**Provided data**
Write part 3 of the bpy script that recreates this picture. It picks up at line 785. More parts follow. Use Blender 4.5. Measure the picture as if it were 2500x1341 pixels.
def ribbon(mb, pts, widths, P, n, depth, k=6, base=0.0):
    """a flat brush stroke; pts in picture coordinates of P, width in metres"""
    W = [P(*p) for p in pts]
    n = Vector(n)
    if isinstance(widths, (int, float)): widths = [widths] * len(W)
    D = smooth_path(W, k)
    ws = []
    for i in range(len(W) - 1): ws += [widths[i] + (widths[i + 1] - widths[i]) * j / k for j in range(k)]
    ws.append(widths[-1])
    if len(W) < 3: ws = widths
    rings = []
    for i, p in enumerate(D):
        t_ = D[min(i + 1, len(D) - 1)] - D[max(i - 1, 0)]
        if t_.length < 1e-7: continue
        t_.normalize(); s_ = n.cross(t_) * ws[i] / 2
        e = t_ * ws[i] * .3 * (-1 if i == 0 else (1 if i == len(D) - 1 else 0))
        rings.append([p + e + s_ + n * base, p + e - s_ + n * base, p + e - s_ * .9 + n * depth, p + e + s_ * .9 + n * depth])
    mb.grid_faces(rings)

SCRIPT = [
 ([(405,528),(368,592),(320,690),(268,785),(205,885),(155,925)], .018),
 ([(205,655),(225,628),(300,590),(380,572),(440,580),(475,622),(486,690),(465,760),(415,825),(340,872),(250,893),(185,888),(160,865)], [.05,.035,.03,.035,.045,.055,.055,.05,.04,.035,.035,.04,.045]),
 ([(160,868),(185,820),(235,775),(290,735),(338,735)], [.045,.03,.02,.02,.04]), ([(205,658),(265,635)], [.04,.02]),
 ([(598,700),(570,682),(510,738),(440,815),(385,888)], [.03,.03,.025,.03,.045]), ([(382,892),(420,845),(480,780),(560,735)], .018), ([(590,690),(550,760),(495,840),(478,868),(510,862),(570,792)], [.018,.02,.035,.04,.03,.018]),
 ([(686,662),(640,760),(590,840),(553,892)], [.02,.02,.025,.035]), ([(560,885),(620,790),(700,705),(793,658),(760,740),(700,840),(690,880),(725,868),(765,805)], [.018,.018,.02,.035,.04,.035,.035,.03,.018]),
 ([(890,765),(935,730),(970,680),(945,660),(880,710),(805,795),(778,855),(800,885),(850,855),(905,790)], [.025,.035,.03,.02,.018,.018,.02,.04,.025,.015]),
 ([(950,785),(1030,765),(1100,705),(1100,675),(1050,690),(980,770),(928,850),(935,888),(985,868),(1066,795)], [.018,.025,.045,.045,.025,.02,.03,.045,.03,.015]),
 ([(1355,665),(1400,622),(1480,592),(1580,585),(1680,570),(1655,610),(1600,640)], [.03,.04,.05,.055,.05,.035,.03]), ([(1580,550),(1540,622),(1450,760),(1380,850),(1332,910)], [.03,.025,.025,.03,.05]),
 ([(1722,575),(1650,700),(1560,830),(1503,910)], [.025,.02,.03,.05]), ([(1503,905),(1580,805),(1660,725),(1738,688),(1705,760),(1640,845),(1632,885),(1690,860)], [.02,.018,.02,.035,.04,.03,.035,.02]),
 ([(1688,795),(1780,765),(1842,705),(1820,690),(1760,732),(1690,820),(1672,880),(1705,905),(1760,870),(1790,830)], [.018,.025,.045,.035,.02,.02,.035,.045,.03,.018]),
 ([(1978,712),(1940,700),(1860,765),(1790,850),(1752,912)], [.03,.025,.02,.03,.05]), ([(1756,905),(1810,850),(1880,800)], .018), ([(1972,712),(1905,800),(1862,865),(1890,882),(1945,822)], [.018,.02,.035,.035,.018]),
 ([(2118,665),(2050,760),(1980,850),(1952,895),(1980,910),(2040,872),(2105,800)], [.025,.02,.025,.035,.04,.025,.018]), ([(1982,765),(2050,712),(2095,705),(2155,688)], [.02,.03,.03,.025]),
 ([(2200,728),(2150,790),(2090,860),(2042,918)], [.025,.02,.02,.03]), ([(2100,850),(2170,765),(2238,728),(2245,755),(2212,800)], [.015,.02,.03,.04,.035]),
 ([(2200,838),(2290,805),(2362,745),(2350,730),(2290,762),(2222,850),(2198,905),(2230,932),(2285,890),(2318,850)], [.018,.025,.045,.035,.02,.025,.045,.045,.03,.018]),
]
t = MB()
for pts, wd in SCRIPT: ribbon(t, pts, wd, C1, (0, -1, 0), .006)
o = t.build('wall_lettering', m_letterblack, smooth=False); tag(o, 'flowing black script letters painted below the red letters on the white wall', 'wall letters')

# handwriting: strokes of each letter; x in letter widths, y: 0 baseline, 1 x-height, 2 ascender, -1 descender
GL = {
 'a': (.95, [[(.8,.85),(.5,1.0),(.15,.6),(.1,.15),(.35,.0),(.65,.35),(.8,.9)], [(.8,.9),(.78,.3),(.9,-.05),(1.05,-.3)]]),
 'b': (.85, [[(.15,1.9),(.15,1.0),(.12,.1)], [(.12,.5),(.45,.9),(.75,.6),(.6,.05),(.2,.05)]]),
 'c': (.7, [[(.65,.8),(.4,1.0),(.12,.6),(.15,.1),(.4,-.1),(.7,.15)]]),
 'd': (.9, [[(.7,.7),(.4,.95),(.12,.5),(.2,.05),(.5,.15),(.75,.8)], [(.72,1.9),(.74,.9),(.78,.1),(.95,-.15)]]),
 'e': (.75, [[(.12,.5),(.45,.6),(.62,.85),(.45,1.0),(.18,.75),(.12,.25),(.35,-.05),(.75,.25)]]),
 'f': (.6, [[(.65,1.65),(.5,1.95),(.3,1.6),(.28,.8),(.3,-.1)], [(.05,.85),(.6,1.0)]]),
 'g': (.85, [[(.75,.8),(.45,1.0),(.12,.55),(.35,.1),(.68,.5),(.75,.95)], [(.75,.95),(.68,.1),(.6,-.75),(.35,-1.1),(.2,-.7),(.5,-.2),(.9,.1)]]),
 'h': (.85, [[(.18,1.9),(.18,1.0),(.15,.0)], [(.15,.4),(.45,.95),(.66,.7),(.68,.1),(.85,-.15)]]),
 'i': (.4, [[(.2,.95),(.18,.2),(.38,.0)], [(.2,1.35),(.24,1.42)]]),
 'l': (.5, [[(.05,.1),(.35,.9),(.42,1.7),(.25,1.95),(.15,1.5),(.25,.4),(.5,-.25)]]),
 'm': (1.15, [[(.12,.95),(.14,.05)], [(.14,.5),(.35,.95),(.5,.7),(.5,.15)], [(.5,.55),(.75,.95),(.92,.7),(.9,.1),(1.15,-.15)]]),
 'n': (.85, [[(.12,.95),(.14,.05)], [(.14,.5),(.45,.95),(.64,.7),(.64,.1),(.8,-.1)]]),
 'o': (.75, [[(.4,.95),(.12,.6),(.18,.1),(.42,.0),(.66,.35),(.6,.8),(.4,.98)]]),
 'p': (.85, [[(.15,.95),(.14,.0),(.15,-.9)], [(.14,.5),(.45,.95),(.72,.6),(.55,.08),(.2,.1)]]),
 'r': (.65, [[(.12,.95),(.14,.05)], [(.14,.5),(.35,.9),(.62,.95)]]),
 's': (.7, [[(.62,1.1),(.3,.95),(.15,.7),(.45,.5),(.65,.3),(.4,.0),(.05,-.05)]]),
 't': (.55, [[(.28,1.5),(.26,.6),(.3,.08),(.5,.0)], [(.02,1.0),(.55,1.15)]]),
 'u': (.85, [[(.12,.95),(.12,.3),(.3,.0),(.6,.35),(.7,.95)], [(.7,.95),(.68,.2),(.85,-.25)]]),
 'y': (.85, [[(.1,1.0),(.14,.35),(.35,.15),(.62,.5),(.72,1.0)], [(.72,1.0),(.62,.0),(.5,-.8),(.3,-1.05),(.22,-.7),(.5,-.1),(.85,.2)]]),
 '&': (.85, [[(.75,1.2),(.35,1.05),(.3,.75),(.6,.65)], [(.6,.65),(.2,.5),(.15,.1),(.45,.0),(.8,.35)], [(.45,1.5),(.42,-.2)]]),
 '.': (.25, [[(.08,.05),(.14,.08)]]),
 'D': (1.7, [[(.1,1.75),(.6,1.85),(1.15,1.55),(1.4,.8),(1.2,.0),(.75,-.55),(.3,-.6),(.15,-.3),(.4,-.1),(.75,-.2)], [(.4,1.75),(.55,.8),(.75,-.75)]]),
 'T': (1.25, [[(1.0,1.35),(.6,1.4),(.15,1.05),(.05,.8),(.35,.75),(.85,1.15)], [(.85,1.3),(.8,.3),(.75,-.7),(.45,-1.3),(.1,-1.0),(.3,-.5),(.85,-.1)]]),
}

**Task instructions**
Begin with the first line of the listing and copy exactly through the line that contains "mb.grid_faces(rings)", please, keeping both ends and leaving out everything after.

**Result of the task**
Write part 3 of the bpy script that recreates this picture. It picks up at line 785. More parts follow. Use Blender 4.5. Measure the picture as if it were 2500x1341 pixels.
def ribbon(mb, pts, widths, P, n, depth, k=6, base=0.0):
    """a flat brush stroke; pts in picture coordinates of P, width in metres"""
    W = [P(*p) for p in pts]
    n = Vector(n)
    if isinstance(widths, (int, float)): widths = [widths] * len(W)
    D = smooth_path(W, k)
    ws = []
    for i in range(len(W) - 1): ws += [widths[i] + (widths[i + 1] - widths[i]) * j / k for j in range(k)]
    ws.append(widths[-1])
    if len(W) < 3: ws = widths
    rings = []
    for i, p in enumerate(D):
        t_ = D[min(i + 1, len(D) - 1)] - D[max(i - 1, 0)]
        if t_.length < 1e-7: continue
        t_.normalize(); s_ = n.cross(t_) * ws[i] / 2
        e = t_ * ws[i] * .3 * (-1 if i == 0 else (1 if i == len(D) - 1 else 0))
        rings.append([p + e + s_ + n * base, p + e - s_ + n * base, p + e - s_ * .9 + n * depth, p + e + s_ * .9 + n * depth])
    mb.grid_faces(rings)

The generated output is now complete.